Başbuğ’un yansıttığı rahatsızlık nedenlerini şöyle sıralayabiliriz:
TSK’ya terör örgütü muamelesi
1- İçinden geçtiğimiz süreçte, TSK’yı terör örgütü gibi, PKK’yı kanarya sevenler derneği gibi gösterme gayretleri arttı. Başbuğ açısından bardağı taşıran damla Reşadiye’de 7 askerin şehit edildiği terör eylemini “TSK yapmıştır” demeye getirenler arasında iktidar sorumluluğu taşıyan siyasetçilerin de bulunmasıydı. PKK’nın saldırıyı üstlenmesine rağmen bu söylemin devam ettirilmesiydi.
2- Reşadiye olayını PKK üstlenince bu kez 1993’te 33 erin şehit edildiği olayı TSK’ya mal etme çabalarının yoğunlaşması. Dönemin Asayiş Bölge Komutanı emekli Org.
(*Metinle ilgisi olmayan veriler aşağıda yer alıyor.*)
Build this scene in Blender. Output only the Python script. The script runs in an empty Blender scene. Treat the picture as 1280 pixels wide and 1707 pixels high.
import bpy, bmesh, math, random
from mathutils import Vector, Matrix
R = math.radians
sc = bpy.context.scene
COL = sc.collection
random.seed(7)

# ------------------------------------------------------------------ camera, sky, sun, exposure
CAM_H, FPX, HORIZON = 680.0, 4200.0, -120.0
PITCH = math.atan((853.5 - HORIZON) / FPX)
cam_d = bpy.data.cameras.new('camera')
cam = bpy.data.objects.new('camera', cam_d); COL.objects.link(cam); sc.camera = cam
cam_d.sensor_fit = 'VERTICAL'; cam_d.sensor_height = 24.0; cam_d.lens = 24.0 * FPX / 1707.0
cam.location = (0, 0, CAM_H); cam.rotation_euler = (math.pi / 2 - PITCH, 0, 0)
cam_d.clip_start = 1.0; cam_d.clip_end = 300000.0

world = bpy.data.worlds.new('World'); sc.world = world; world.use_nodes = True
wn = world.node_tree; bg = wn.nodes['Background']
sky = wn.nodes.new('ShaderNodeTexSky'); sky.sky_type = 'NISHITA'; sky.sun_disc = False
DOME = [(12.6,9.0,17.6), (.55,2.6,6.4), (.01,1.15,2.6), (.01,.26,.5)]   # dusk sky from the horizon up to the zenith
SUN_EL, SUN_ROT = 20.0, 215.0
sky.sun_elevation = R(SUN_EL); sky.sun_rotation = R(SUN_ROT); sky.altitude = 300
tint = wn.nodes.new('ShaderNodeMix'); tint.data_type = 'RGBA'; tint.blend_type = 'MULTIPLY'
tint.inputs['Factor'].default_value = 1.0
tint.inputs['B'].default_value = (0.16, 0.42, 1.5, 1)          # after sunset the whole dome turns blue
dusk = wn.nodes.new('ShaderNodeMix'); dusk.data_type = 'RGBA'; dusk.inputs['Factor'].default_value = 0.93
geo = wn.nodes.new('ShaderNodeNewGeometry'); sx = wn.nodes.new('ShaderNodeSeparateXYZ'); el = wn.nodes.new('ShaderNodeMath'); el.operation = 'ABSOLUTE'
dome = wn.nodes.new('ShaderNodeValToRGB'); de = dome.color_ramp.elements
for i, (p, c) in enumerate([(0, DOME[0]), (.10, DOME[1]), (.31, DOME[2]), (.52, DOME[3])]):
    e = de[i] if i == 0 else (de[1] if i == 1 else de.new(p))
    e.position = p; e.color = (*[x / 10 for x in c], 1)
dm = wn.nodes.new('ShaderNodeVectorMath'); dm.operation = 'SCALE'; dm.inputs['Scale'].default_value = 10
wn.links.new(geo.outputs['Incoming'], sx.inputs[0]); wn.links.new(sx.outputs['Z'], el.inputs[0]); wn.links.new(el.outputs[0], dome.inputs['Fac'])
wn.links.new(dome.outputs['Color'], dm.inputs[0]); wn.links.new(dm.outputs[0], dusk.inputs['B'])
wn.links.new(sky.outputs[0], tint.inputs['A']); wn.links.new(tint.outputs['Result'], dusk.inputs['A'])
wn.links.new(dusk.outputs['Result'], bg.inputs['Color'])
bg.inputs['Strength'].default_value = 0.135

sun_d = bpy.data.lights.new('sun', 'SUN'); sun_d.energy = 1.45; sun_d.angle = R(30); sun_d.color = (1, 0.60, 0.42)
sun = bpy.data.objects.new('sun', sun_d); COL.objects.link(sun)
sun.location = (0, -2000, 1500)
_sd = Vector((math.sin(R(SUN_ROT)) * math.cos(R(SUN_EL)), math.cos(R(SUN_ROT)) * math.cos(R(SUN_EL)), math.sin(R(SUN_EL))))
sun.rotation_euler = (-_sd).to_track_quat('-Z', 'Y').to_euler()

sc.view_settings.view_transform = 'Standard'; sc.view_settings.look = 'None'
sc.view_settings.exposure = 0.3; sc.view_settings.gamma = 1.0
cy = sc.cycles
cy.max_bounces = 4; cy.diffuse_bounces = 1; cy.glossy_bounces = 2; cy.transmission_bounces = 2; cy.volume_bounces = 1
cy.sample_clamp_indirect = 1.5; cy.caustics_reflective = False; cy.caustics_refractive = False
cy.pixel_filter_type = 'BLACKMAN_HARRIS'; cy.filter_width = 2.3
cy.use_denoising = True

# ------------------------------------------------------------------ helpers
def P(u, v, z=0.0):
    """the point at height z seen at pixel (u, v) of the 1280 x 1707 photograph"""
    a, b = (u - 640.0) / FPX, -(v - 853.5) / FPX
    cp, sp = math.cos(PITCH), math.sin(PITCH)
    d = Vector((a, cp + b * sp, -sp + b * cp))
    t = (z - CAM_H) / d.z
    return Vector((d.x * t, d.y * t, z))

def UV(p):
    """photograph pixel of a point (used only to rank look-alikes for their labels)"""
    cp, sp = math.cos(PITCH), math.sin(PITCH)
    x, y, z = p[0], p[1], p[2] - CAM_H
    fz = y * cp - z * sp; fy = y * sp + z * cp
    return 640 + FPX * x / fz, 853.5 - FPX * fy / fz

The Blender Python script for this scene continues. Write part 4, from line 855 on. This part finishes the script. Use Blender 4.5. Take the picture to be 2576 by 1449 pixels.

Necati Özgen’in “Taktik sorumluluk bendedir” sözlerine ve olayı CNN Türk ve NTV’de detaylarıyla, krokilerle anlatmasına, daha da önemlisi, Şemdin Sakık’ın saldırıyı itiraf etmesine karşın bu ısrarın sürdürülmesi. Aynı siyasetçilerin de komutanların ihmal sorumluluğunu üstlenmelerine bakmayıp, saldırıyı “TSK yaptı” imasına devam etmeleri.
Adli makamların tutumu
3- Adli makamların sahipsiz ihbar mektupları, itirafçılar veya gizli tanıkların verdikleri bilgileri esas alarak harekete geçmeleri. Askeri kişilerle ilgili bilgileri TSK ile ortak bir ön çalışma yürütmeden işleme koymaları. Bu süreçte üst düzey komutanlara “terör örgütü üyesi” gibi muamele edilmesi. Son olarak 3. Ordu Komutanı Org. Saldıray Berk’in ifadeye çağrılması.
Kurumlar arası çatışma
4- Genelkurmay Başkanı Org. Başbuğ’un, asker kişilerin sivil mahkemelerde yargılanmasının önünü açan tek kelimelik yasa değişikliğinin yargı kurumları arasında çatışma doğuracak uygulamalara yol açabileceği uyarısının dikkate alınmamış olması. Sahte bir ihbarın veya gizli tanığın veya sorunlu bir itirafçının vereceği gerçek olmayan bilgilerle, TSK ve komutanların itibarını zedeleyecek keyfi uygulamalara kapı açılabileceği kaygısının ciddiye alınmaması.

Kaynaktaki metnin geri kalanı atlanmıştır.